## Dataset section
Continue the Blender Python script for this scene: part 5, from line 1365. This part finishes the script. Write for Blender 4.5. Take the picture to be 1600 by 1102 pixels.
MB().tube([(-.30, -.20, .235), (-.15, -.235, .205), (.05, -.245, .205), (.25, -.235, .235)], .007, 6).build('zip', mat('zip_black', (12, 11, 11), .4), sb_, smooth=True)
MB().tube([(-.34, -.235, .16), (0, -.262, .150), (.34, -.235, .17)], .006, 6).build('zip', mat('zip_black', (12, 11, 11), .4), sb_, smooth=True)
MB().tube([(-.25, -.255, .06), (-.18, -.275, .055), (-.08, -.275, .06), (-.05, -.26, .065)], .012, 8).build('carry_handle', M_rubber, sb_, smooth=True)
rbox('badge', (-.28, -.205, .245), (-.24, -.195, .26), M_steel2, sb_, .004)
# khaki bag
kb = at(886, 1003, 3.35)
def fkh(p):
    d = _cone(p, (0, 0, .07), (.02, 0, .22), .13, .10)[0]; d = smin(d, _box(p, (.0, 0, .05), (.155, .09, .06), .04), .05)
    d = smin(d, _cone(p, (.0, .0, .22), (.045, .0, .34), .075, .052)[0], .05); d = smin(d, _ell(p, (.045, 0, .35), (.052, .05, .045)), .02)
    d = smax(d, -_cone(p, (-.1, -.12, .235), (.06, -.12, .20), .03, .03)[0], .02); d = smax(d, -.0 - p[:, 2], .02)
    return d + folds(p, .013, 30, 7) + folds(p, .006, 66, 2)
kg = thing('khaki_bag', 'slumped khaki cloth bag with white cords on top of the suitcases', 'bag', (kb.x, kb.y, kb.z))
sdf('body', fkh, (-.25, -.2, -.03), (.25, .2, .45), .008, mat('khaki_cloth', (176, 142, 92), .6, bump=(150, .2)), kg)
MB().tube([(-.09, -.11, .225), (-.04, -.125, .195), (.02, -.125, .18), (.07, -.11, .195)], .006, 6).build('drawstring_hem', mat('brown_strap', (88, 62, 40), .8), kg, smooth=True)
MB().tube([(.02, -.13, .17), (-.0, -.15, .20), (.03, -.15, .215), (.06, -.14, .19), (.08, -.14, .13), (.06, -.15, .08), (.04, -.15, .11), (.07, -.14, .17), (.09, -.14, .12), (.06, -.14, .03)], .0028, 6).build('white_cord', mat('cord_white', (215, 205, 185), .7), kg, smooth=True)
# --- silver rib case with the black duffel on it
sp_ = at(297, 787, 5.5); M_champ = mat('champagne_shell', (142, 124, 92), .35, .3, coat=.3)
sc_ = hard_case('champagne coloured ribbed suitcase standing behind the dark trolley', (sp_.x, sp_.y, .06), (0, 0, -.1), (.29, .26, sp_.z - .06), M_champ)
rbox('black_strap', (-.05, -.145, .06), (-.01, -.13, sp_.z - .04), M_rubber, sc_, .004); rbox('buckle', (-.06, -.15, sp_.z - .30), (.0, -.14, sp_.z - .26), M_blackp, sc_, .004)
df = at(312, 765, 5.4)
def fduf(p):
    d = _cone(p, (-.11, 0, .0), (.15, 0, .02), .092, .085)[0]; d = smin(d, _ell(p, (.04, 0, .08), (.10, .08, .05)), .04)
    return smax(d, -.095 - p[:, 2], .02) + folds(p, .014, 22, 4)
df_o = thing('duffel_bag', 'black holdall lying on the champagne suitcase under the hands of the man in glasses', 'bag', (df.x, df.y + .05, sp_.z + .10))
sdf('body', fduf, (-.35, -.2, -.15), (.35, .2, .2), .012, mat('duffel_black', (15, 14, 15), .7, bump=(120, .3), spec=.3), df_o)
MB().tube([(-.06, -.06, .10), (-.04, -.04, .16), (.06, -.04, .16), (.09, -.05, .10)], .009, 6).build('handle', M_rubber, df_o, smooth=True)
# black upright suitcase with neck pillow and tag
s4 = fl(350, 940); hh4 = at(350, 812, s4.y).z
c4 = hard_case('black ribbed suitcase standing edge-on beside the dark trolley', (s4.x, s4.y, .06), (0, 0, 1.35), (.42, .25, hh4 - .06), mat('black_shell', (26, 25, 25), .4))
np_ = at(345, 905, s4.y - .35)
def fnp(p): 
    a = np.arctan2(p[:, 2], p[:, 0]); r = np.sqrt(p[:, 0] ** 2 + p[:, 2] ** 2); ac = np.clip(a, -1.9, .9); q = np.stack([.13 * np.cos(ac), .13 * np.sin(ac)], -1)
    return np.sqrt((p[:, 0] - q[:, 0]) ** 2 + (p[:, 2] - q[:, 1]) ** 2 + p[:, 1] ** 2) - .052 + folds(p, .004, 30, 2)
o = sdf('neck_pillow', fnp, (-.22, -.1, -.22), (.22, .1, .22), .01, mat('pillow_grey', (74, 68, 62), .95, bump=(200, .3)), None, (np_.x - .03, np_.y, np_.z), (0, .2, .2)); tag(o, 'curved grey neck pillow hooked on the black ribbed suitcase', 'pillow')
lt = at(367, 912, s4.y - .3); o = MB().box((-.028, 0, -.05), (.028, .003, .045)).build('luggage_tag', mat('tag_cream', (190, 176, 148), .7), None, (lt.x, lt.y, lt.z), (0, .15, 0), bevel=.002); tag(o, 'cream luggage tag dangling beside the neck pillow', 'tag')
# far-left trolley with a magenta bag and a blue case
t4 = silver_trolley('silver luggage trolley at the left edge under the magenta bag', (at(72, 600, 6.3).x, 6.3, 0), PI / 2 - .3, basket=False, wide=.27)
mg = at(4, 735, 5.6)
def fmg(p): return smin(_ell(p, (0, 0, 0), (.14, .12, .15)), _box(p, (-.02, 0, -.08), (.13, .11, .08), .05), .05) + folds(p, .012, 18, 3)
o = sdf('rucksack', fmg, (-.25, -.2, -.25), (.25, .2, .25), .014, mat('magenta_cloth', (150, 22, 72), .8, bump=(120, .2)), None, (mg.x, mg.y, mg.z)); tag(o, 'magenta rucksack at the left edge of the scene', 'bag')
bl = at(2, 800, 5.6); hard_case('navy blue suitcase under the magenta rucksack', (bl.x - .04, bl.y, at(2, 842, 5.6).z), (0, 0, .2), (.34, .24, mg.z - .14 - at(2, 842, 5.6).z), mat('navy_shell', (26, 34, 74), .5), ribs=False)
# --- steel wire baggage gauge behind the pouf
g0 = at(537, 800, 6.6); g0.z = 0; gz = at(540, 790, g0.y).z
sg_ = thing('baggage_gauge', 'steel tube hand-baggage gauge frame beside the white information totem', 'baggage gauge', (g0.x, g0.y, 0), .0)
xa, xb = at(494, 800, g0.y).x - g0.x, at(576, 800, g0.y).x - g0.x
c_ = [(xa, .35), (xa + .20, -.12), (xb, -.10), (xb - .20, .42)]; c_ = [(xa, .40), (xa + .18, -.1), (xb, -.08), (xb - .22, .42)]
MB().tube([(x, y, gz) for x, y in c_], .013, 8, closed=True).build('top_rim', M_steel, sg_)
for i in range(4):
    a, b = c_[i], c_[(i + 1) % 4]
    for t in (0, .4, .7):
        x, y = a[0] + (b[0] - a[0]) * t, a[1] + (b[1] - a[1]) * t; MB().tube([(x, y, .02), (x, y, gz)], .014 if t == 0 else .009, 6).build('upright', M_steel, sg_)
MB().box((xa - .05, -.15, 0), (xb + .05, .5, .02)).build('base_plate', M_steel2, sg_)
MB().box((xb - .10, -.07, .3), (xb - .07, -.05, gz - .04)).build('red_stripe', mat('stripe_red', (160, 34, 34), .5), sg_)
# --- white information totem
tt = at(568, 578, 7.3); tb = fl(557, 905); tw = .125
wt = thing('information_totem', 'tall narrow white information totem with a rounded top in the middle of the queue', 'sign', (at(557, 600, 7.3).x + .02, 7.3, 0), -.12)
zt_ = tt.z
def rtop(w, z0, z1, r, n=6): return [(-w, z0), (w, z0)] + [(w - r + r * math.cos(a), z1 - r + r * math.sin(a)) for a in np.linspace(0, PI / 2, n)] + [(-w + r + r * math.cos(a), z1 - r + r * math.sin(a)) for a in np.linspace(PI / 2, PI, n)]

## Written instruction
Which lines contain the word "scene"? Copy each of them.

## Response below
Continue the Blender Python script for this scene: part 5, from line 1365. This part finishes the script. Write for Blender 4.5. Take the picture to be 1600 by 1102 pixels.
o = sdf('rucksack', fmg, (-.25, -.2, -.25), (.25, .2, .25), .014, mat('magenta_cloth', (150, 22, 72), .8, bump=(120, .2)), None, (mg.x, mg.y, mg.z)); tag(o, 'magenta rucksack at the left edge of the scene', 'bag')